Part of a data file:
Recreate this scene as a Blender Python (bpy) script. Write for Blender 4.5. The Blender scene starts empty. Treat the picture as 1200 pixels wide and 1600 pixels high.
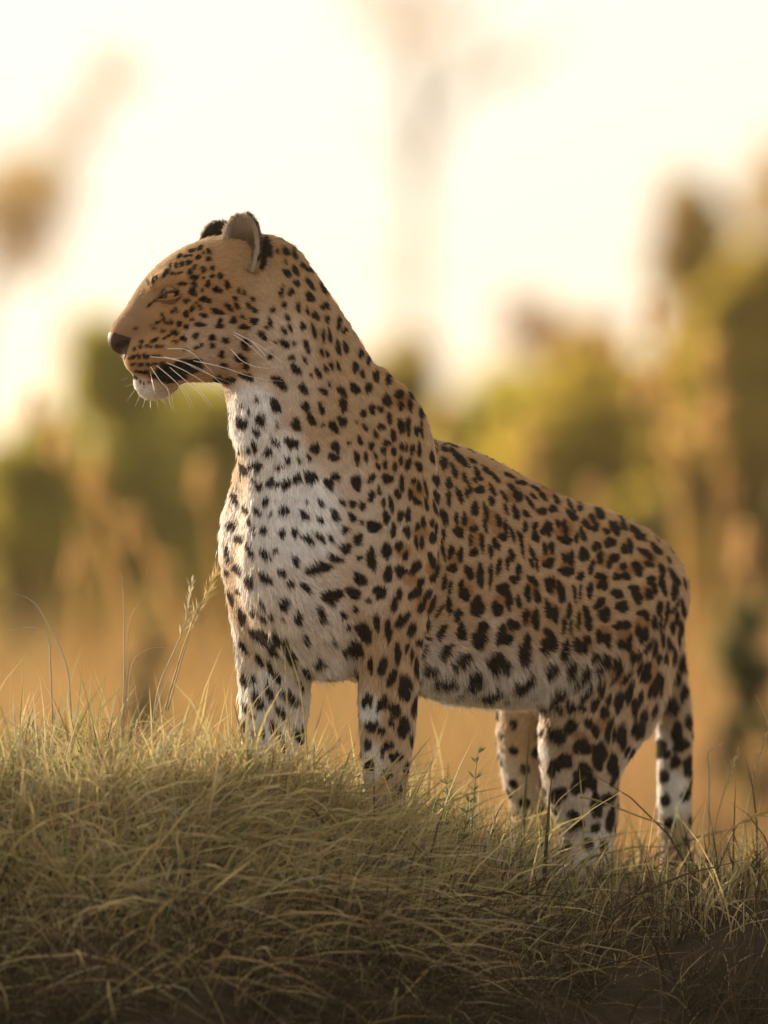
import bpy, bmesh, math, random
import numpy as np
from mathutils import Vector, Matrix
from mathutils.bvhtree import BVHTree

R = math.radians
rng = np.random.default_rng(7)
random.seed(7)
sc = bpy.context.scene
col = sc.collection

# ------------------------------------------------------------------ camera, sky, sun, exposure
DIST = 14.0            # metres from the lens to the leopard
CAMZ = 0.8
cam_d = bpy.data.cameras.new('camera')
cam = bpy.data.objects.new('camera', cam_d)
col.objects.link(cam)
cam.location = (0, -DIST, CAMZ)
cam.rotation_euler = (R(90), 0, 0)
cam_d.sensor_fit = 'HORIZONTAL'
cam_d.sensor_width = 36
cam_d.lens = 36 * DIST / 1.2
cam_d.clip_start = 0.5
cam_d.clip_end = 4000
cam_d.dof.use_dof = True
cam_d.dof.focus_distance = DIST - 0.22
cam_d.dof.aperture_fstop = 3.4
sc.camera = cam

SUN_AZ = R(-42)        # measured from +Y (away from the camera) towards +X
SUN_EL = R(14)
world = bpy.data.worlds.new('World')
sc.world = world
world.use_nodes = True
nt = world.node_tree
bg = nt.nodes['Background']
sky = nt.nodes.new('ShaderNodeTexSky')
sky.sky_type = 'NISHITA'
sky.sun_disc = False
sky.sun_elevation = SUN_EL
sky.sun_rotation = SUN_AZ
sky.air_density = 1.0
sky.dust_density = 1.2
sky.ozone_density = 1.0
bg.inputs['Strength'].default_value = 0.12
hs = nt.nodes.new('ShaderNodeHueSaturation')          # milky evening air, the whole sky alike
hs.inputs['Saturation'].default_value = 0.65
nt.links.new(sky.outputs['Color'], hs.inputs['Color'])
veil = nt.nodes.new('ShaderNodeMix')                    # thin high cloud, even over the whole sky
veil.data_type = 'RGBA'
veil.inputs['Factor'].default_value = 0.80
veil.inputs[7].default_value = (2.88, 2.64, 2.34, 1)
nt.links.new(hs.outputs['Color'], veil.inputs[6])
nt.links.new(veil.outputs[2], bg.inputs['Color'])
sun_d = bpy.data.lights.new('sun', 'SUN')
sun_d.energy = 4.2
sun_d.angle = R(0.6)
sun_d.color = (1.0, 0.80, 0.56)
sun = bpy.data.objects.new('sun', sun_d)
col.objects.link(sun)
sdir = Vector((math.sin(SUN_AZ) * math.cos(SUN_EL), math.cos(SUN_AZ) * math.cos(SUN_EL), math.sin(SUN_EL)))
sun.rotation_euler = sdir.to_track_quat('Z', 'Y').to_euler()
sc.view_settings.view_transform = 'Standard'
sc.view_settings.look = 'None'
sc.view_settings.gamma = 1.0
sc.view_settings.exposure = 1.34
sc.cycles.use_denoising = True
sc.cycles.max_bounces = 8
sc.cycles.diffuse_bounces = 4
sc.cycles.glossy_bounces = 3
sc.cycles.transmission_bounces = 6
sc.cycles.sample_clamp_indirect = 8
sc.cycles_curves.shape = 'RIBBONS'

# ------------------------------------------------------------------ helpers
def P(px, py, d=0.0):
    """a point d metres behind the leopard's plane, written in 1 mm steps of that plane"""
    k = 0.001 * (DIST + d) / DIST
    return np.array([(px - 600) * k, d, CAMZ + (800 - py) * k])

def mesh_obj(name, verts, faces, mat, parent=None, smooth=True):
    me = bpy.data.meshes.new(name)
    me.from_pydata([tuple(v) for v in verts], [], [tuple(int(i) for i in f) for f in faces])
    if smooth:
        me.polygons.foreach_set('use_smooth', [True] * len(me.polygons))
    me.materials.append(mat)
    o = bpy.data.objects.new(name, me)
    col.objects.link(o)
    if parent:
        o.parent = parent
    return o

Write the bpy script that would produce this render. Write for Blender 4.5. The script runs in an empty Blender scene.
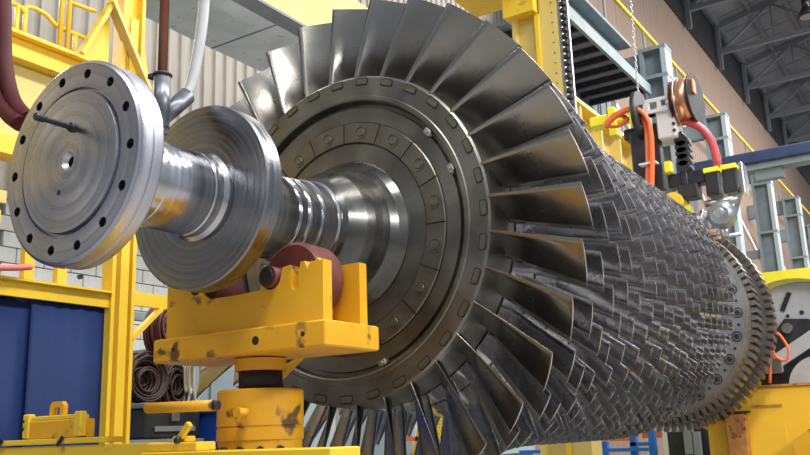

* _EXERCISE_:
All the lines above are to be reproduced exactly, except the pictures.

* _TASK OUTPUT_:
Recreate this scene as a Blender Python (bpy) script. Write for Blender 4.5. The Blender scene starts empty. Treat the picture as 1200 pixels wide and 1600 pixels high.
import bpy, bmesh, math, random
import numpy as np
from mathutils import Vector, Matrix
from mathutils.bvhtree import BVHTree

R = math.radians
rng = np.random.default_rng(7)
random.seed(7)
sc = bpy.context.scene
col = sc.collection

# ------------------------------------------------------------------ camera, sky, sun, exposure
DIST = 14.0            # metres from the lens to the leopard
CAMZ = 0.8
cam_d = bpy.data.cameras.new('camera')
cam = bpy.data.objects.new('camera', cam_d)
col.objects.link(cam)
cam.location = (0, -DIST, CAMZ)
cam.rotation_euler = (R(90), 0, 0)
cam_d.sensor_fit = 'HORIZONTAL'
cam_d.sensor_width = 36
cam_d.lens = 36 * DIST / 1.2
cam_d.clip_start = 0.5
cam_d.clip_end = 4000
cam_d.dof.use_dof = True
cam_d.dof.focus_distance = DIST - 0.22
cam_d.dof.aperture_fstop = 3.4
sc.camera = cam

SUN_AZ = R(-42)        # measured from +Y (away from the camera) towards +X
SUN_EL = R(14)
world = bpy.data.worlds.new('World')
sc.world = world
world.use_nodes = True
nt = world.node_tree
bg = nt.nodes['Background']
sky = nt.nodes.new('ShaderNodeTexSky')
sky.sky_type = 'NISHITA'
sky.sun_disc = False
sky.sun_elevation = SUN_EL
sky.sun_rotation = SUN_AZ
sky.air_density = 1.0
sky.dust_density = 1.2
sky.ozone_density = 1.0
bg.inputs['Strength'].default_value = 0.12
hs = nt.nodes.new('ShaderNodeHueSaturation')          # milky evening air, the whole sky alike
hs.inputs['Saturation'].default_value = 0.65
nt.links.new(sky.outputs['Color'], hs.inputs['Color'])
veil = nt.nodes.new('ShaderNodeMix')                    # thin high cloud, even over the whole sky
veil.data_type = 'RGBA'
veil.inputs['Factor'].default_value = 0.80
veil.inputs[7].default_value = (2.88, 2.64, 2.34, 1)
nt.links.new(hs.outputs['Color'], veil.inputs[6])
nt.links.new(veil.outputs[2], bg.inputs['Color'])
sun_d = bpy.data.lights.new('sun', 'SUN')
sun_d.energy = 4.2
sun_d.angle = R(0.6)
sun_d.color = (1.0, 0.80, 0.56)
sun = bpy.data.objects.new('sun', sun_d)
col.objects.link(sun)
sdir = Vector((math.sin(SUN_AZ) * math.cos(SUN_EL), math.cos(SUN_AZ) * math.cos(SUN_EL), math.sin(SUN_EL)))
sun.rotation_euler = sdir.to_track_quat('Z', 'Y').to_euler()
sc.view_settings.view_transform = 'Standard'
sc.view_settings.look = 'None'
sc.view_settings.gamma = 1.0
sc.view_settings.exposure = 1.34
sc.cycles.use_denoising = True
sc.cycles.max_bounces = 8
sc.cycles.diffuse_bounces = 4
sc.cycles.glossy_bounces = 3
sc.cycles.transmission_bounces = 6
sc.cycles.sample_clamp_indirect = 8
sc.cycles_curves.shape = 'RIBBONS'

# ------------------------------------------------------------------ helpers
def P(px, py, d=0.0):
    """a point d metres behind the leopard's plane, written in 1 mm steps of that plane"""
    k = 0.001 * (DIST + d) / DIST
    return np.array([(px - 600) * k, d, CAMZ + (800 - py) * k])

def mesh_obj(name, verts, faces, mat, parent=None, smooth=True):
    me = bpy.data.meshes.new(name)
    me.from_pydata([tuple(v) for v in verts], [], [tuple(int(i) for i in f) for f in faces])
    if smooth:
        me.polygons.foreach_set('use_smooth', [True] * len(me.polygons))
    me.materials.append(mat)
    o = bpy.data.objects.new(name, me)
    col.objects.link(o)
    if parent:
        o.parent = parent
    return o

Write the bpy script that would produce this render. Write for Blender 4.5. The script runs in an empty Blender scene.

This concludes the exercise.